If you showed me scientific papers that had been rejected by peer reviewers, then you might have a point. But if it's entirely articles targeted at laypeople and no scientific papers, it's pseudoscience.

It's not pseudoscience for that reason alone. You're using the definition incorrectly, even if yours is the definition commonly improperly used. For example Einstein's Relativity of Simultaneity thought experiment is targeted at laypeople and is both scientific and a logical proof. Had he put the idea into a blog and nothing more it still would've been an advance of physics, regardless whether anyone else paid it mind.

(I probably won't say anything more because I get tired of this type of discussion.)

You're right, of course. It's not pseudoscience because it's a blog targeted at a non-scientific audience. It's pseudoscience because it's complete nonsense.
I've seen many people say that, but none who proved it scientifically. After all, it simply uses generally accepted equations to make its point. As the author suggests, I've plugged the equations into Excel to get the same charts.

My favorite part is this:

- The Relativistic Rocket site reports that a rocket accelerating / decelerating at 1 Earth gravity can travel from Earth to the Andromeda galaxy, 2 million light years away and arriving at low speed, in 28 years on the crew’s clock. Then the rocket’s crew would observe a beacon floating at the midpoint between the galaxies recede 1 million light years in the 14 years after they pass it.

That's an unassailable conclusion, and it follows that the beacon would accelerate away from the crew as they observe, since the beacon moved away from them at an average rate greater than that the rate at which they passed it. That's the explanation for dark energy in a nutshell.

Since 1 million light years in 14 years is way faster than the speed of light, and relativity doesn't allow you to exceed the speed of light by acceleration, clearly this is something other than regular old F=ma "acceleration".

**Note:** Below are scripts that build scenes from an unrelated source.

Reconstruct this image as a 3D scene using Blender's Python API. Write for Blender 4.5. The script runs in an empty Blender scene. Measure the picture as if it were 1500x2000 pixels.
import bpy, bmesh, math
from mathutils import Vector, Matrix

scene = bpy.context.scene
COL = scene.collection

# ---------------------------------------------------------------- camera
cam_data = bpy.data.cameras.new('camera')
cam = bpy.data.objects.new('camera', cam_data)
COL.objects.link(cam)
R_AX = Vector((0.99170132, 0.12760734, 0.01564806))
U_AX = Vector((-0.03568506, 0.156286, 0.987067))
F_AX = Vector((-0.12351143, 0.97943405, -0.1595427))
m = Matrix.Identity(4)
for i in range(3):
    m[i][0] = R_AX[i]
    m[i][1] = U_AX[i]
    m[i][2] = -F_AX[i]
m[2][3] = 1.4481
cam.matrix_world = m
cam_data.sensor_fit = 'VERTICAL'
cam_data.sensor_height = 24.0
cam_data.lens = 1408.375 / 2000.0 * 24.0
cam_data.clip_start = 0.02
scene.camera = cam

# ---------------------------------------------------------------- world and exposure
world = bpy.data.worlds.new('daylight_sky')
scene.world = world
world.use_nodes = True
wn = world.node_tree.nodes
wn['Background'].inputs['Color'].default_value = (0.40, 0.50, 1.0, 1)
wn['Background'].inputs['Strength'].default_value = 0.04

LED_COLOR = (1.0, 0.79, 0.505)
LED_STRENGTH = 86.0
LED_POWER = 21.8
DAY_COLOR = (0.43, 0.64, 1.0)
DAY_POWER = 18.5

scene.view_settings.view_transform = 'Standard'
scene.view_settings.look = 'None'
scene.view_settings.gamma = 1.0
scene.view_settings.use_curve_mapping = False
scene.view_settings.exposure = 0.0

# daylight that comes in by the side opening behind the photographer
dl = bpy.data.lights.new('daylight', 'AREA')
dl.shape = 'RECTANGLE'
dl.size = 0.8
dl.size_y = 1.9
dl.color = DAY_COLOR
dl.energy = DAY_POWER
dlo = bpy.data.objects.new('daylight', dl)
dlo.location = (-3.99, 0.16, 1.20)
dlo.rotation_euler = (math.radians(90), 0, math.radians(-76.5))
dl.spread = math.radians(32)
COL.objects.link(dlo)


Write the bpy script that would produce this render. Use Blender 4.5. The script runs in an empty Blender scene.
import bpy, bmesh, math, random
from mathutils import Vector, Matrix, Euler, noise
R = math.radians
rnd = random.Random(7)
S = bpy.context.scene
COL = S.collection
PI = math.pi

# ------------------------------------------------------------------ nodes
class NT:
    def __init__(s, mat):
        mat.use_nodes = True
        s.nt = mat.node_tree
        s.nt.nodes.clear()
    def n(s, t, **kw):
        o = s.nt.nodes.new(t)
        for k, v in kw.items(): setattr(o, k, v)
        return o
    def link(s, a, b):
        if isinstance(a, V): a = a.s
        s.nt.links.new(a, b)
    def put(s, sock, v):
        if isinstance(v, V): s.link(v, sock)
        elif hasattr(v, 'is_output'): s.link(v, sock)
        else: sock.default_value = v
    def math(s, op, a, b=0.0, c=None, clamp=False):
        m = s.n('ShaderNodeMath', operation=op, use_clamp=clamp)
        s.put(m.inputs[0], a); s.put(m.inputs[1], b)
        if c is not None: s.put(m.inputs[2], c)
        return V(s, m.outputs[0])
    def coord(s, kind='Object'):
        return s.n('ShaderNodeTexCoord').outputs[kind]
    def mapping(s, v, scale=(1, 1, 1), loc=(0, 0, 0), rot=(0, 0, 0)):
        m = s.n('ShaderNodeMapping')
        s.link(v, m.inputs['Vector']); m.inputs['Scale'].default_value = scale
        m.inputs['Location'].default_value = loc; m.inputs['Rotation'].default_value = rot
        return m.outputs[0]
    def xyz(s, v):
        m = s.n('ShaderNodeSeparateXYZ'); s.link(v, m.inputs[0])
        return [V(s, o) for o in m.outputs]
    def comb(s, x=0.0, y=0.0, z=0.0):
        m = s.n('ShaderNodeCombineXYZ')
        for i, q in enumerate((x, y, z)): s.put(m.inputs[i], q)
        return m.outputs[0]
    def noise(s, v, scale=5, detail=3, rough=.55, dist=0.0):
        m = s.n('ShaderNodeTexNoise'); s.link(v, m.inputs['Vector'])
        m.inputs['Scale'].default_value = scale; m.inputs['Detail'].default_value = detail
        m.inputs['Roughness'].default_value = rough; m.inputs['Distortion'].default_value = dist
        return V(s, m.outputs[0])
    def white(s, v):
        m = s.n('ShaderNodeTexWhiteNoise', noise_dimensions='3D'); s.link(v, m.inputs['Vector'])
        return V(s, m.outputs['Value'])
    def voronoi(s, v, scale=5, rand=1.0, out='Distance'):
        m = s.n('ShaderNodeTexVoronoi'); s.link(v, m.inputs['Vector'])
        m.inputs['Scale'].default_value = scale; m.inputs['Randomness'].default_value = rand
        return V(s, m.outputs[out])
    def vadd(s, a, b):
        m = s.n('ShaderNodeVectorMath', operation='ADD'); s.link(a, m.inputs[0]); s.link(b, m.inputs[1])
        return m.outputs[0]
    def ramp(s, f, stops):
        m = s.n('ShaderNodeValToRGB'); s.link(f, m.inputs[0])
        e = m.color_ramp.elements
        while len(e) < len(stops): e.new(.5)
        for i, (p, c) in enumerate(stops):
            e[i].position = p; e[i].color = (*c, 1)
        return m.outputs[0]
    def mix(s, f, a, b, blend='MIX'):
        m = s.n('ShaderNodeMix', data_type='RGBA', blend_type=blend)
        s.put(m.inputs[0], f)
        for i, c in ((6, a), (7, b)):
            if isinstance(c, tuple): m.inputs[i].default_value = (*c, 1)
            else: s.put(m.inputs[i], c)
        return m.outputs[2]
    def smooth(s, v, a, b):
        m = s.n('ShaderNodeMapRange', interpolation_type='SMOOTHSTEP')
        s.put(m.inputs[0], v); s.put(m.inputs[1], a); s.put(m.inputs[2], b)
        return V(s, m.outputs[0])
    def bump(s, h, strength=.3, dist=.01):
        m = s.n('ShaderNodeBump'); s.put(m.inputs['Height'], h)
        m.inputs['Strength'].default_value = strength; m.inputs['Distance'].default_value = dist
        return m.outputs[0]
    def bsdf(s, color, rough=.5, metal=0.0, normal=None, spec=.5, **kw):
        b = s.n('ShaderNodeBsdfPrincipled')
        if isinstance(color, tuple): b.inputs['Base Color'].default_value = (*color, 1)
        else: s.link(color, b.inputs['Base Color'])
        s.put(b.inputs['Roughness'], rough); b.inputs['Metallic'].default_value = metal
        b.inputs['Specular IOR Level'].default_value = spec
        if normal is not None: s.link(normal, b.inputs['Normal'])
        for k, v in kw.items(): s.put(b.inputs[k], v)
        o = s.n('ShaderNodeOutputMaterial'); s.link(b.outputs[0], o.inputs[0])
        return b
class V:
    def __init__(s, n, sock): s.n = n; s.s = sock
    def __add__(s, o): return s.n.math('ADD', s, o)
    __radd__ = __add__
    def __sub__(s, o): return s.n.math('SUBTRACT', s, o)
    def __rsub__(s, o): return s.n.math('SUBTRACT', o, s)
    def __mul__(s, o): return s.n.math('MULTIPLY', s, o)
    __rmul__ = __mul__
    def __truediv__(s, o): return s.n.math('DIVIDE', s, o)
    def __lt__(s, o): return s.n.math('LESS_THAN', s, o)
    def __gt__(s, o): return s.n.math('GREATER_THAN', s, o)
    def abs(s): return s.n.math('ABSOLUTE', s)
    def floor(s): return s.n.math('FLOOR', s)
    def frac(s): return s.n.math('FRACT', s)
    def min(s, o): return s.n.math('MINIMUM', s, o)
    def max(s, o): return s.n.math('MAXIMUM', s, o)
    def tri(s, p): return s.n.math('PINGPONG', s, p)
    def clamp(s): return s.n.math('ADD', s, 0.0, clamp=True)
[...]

Additionally, the fact that we don't see things 14 light years away accelerating to a million light years away very quickly, despite being under a constant 1 gee acceleration, would seem to indicate that this is not what actually happens.

Putting numbers into equations and getting other numbers out doesn't mean anything by itself. I can use the standard d = 1/2at^2 equation to "demonstrate" that combining one apple and three tangerines produces 4.5 dandelions, and you would get the same result putting those numbers into the equation, but it doesn't mean the exercise makes any sense.

I will be honest: I don't understand enough about physics to point out exactly what is wrong with the proposed theory. But I understand enough to realize that it is very wrong, and point out some obvious flaws.

Finally, since the equations are well understood, if this really does explain "dark energy" then it should be possible to put in real-world numbers for things like the gravitational field of the Earth and get numbers out for the accelerating expansion of the universe which match real-world observations? Has the author actually done this and compared the results with observations? I can see no indication of this, even though it should be an easy exercise. This is another major indication that this is all nonsense, if it is in fact the case that this analysis has not been done.